A FIVE-MEMBER consortium headed by Mr Chris Butel of the Australia-based New South Global Pty Ltd, a wholly owned subsidiary of the University of New South Wales, is working out a pension scheme for the approximately 37-crore workforce employed in the unorganised labour market in India.

The team includes Mr Graham Bird, regulation specialist from Canada-based Lawrie Savage & Associates Inc; Indian pension sector specialist Mr Gautam Bhardwaj; and the domestic legal expert and former Executive Director (Legal) of the Securities and Exchange Board of India, Ms D.N. Rawal.

According to sources, it was the erstwhile NDAGovernment which gave the responsibility of working out a pension scheme for the unorganised sector workers to the Asian Development Bank (ADB).

Following a mandate from the Finance Ministry, the ADB floated a global tender and finally a consortium was selected for the job. The ADB commissioned the job contract, valued at $8,47,000 (approximately Rs 3.72 crore), to the consortium of New South Global, Lawrie Savage & Associates Inc and Invest India Economic Foundation on May 5, 2004.

According to sources, the broad framework of the scheme would be something similar to the New Pension Scheme (NPS) introduced for Government employees from this year.

The consortium would be submitting its report by the end of April 2005.

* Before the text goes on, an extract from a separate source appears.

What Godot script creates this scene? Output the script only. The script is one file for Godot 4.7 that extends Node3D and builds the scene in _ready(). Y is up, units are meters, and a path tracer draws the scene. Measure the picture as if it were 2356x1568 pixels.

The whole exercise would be carried out in four phases. The first phase, which is currently on, comprises a pre-survey research spread over eight States where discussions would be held with focus groups comprising 700-800 members from the target segment. The objective of the first phase would be to finalise the sampling process, methodology and survey instruments.

The survey is being conducted by ORG-AC Nielsen. The AC Nielsen spokesman, Mr Adrian Terron, refused to share any information.

But all the Central trade unions, who had been fighting for years for the rights of the unorganised sector workers, are unhappy about the entire development. According to Mr Sanjeeva Reddy of the INTUC, "Data collected by commercial organisations and formulas derived from them would only be theoretical ones without any practical basics." Mr Reddy said that the INTUC would like to take up the issue with the Government.

The Left unions are also unanimous that the entire exercise may turn useless. They feel that the Panchayat institutions should be taken into confidence instead of commercial organisations.

In the second phase, likely to be from September to November this year, actual data would be collected from approximately 42,000 households of the target group spread across 29 States.

In the third phase (from November 2004 to January 2005) the data would be analysed and in the fourth and final phase, the team would propose ideas for regulations, products, accesses, services and overall protection of interest of the unorganised sector.

Sources said that the scheme would primarily target to identify relatively organised areas within the sector and try to make use of micro-credit institutes such as SEWA and others to draw a simple scheme so that workers are able to understand it.